• _Set exercise_
Return each line of the data below verbatim; pictures are to be left out.

####

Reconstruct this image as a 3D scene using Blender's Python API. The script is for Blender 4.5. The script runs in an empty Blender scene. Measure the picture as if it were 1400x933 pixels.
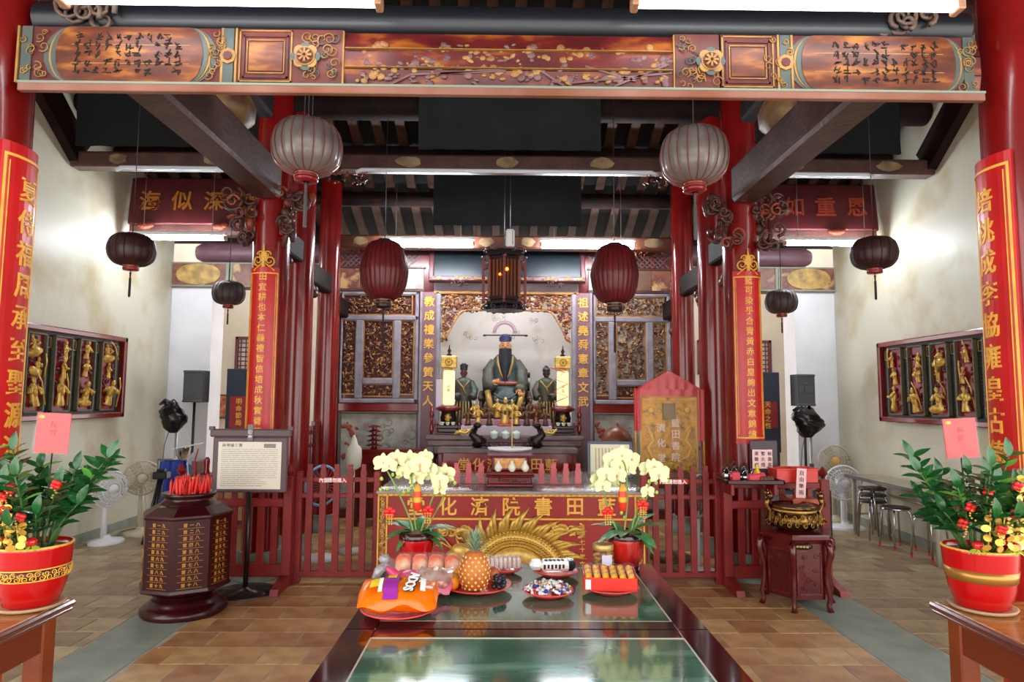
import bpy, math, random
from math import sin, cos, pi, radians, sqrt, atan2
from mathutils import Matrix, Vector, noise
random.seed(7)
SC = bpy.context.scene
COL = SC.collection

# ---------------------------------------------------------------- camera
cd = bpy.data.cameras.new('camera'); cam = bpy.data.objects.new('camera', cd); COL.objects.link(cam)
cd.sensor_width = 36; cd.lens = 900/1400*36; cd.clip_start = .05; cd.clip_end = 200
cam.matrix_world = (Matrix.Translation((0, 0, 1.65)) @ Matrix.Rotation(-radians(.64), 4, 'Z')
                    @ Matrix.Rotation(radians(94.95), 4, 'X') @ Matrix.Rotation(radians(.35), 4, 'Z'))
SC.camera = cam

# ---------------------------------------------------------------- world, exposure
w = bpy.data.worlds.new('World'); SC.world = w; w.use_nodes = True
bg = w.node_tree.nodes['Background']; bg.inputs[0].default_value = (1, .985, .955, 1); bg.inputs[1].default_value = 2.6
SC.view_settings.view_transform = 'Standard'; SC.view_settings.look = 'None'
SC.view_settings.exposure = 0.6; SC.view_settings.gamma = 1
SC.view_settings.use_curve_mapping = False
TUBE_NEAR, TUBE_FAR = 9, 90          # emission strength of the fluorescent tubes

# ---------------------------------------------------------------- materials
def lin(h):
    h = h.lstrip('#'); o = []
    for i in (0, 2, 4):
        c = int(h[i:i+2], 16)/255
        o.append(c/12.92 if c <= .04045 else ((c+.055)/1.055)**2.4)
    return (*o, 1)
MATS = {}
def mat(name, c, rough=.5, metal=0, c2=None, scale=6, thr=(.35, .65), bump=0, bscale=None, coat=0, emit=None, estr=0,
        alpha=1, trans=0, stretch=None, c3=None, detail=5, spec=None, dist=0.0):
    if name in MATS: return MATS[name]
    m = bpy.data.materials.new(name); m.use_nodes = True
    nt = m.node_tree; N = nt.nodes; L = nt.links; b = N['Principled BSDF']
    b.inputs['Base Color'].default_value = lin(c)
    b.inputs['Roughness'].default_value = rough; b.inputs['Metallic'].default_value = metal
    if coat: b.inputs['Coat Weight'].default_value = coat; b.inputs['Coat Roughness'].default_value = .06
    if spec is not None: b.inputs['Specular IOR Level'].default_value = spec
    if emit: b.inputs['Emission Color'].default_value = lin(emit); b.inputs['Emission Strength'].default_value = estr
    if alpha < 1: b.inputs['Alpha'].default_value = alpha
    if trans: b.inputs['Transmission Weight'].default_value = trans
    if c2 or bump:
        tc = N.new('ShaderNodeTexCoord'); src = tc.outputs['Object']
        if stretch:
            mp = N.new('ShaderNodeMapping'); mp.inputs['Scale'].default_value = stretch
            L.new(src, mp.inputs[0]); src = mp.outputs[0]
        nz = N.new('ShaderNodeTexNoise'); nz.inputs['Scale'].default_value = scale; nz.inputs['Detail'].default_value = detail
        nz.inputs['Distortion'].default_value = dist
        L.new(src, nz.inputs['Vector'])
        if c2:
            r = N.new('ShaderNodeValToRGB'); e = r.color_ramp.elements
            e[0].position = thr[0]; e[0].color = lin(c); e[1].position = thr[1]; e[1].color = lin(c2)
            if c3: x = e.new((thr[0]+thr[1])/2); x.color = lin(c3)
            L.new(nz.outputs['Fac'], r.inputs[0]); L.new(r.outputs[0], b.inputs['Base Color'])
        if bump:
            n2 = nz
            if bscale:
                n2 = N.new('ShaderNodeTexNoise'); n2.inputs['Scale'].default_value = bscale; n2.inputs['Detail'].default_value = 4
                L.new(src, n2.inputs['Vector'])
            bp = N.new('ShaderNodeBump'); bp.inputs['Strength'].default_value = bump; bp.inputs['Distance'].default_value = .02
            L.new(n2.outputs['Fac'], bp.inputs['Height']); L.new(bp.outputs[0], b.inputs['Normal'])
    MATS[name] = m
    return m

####

• _Answer to this task_
Reconstruct this image as a 3D scene using Blender's Python API. The script is for Blender 4.5. The script runs in an empty Blender scene. Measure the picture as if it were 1400x933 pixels.
import bpy, math, random
from math import sin, cos, pi, radians, sqrt, atan2
from mathutils import Matrix, Vector, noise
random.seed(7)
SC = bpy.context.scene
COL = SC.collection

# ---------------------------------------------------------------- camera
cd = bpy.data.cameras.new('camera'); cam = bpy.data.objects.new('camera', cd); COL.objects.link(cam)
cd.sensor_width = 36; cd.lens = 900/1400*36; cd.clip_start = .05; cd.clip_end = 200
cam.matrix_world = (Matrix.Translation((0, 0, 1.65)) @ Matrix.Rotation(-radians(.64), 4, 'Z')
                    @ Matrix.Rotation(radians(94.95), 4, 'X') @ Matrix.Rotation(radians(.35), 4, 'Z'))
SC.camera = cam

# ---------------------------------------------------------------- world, exposure
w = bpy.data.worlds.new('World'); SC.world = w; w.use_nodes = True
bg = w.node_tree.nodes['Background']; bg.inputs[0].default_value = (1, .985, .955, 1); bg.inputs[1].default_value = 2.6
SC.view_settings.view_transform = 'Standard'; SC.view_settings.look = 'None'
SC.view_settings.exposure = 0.6; SC.view_settings.gamma = 1
SC.view_settings.use_curve_mapping = False
TUBE_NEAR, TUBE_FAR = 9, 90          # emission strength of the fluorescent tubes

# ---------------------------------------------------------------- materials
def lin(h):
    h = h.lstrip('#'); o = []
    for i in (0, 2, 4):
        c = int(h[i:i+2], 16)/255
        o.append(c/12.92 if c <= .04045 else ((c+.055)/1.055)**2.4)
    return (*o, 1)
MATS = {}
def mat(name, c, rough=.5, metal=0, c2=None, scale=6, thr=(.35, .65), bump=0, bscale=None, coat=0, emit=None, estr=0,
        alpha=1, trans=0, stretch=None, c3=None, detail=5, spec=None, dist=0.0):
    if name in MATS: return MATS[name]
    m = bpy.data.materials.new(name); m.use_nodes = True
    nt = m.node_tree; N = nt.nodes; L = nt.links; b = N['Principled BSDF']
    b.inputs['Base Color'].default_value = lin(c)
    b.inputs['Roughness'].default_value = rough; b.inputs['Metallic'].default_value = metal
    if coat: b.inputs['Coat Weight'].default_value = coat; b.inputs['Coat Roughness'].default_value = .06
    if spec is not None: b.inputs['Specular IOR Level'].default_value = spec
    if emit: b.inputs['Emission Color'].default_value = lin(emit); b.inputs['Emission Strength'].default_value = estr
    if alpha < 1: b.inputs['Alpha'].default_value = alpha
    if trans: b.inputs['Transmission Weight'].default_value = trans
    if c2 or bump:
        tc = N.new('ShaderNodeTexCoord'); src = tc.outputs['Object']
        if stretch:
            mp = N.new('ShaderNodeMapping'); mp.inputs['Scale'].default_value = stretch
            L.new(src, mp.inputs[0]); src = mp.outputs[0]
        nz = N.new('ShaderNodeTexNoise'); nz.inputs['Scale'].default_value = scale; nz.inputs['Detail'].default_value = detail
        nz.inputs['Distortion'].default_value = dist
        L.new(src, nz.inputs['Vector'])
        if c2:
            r = N.new('ShaderNodeValToRGB'); e = r.color_ramp.elements
            e[0].position = thr[0]; e[0].color = lin(c); e[1].position = thr[1]; e[1].color = lin(c2)
            if c3: x = e.new((thr[0]+thr[1])/2); x.color = lin(c3)
            L.new(nz.outputs['Fac'], r.inputs[0]); L.new(r.outputs[0], b.inputs['Base Color'])
        if bump:
            n2 = nz
            if bscale:
                n2 = N.new('ShaderNodeTexNoise'); n2.inputs['Scale'].default_value = bscale; n2.inputs['Detail'].default_value = 4
                L.new(src, n2.inputs['Vector'])
            bp = N.new('ShaderNodeBump'); bp.inputs['Strength'].default_value = bump; bp.inputs['Distance'].default_value = .02
            L.new(n2.outputs['Fac'], bp.inputs['Height']); L.new(bp.outputs[0], b.inputs['Normal'])
    MATS[name] = m
    return m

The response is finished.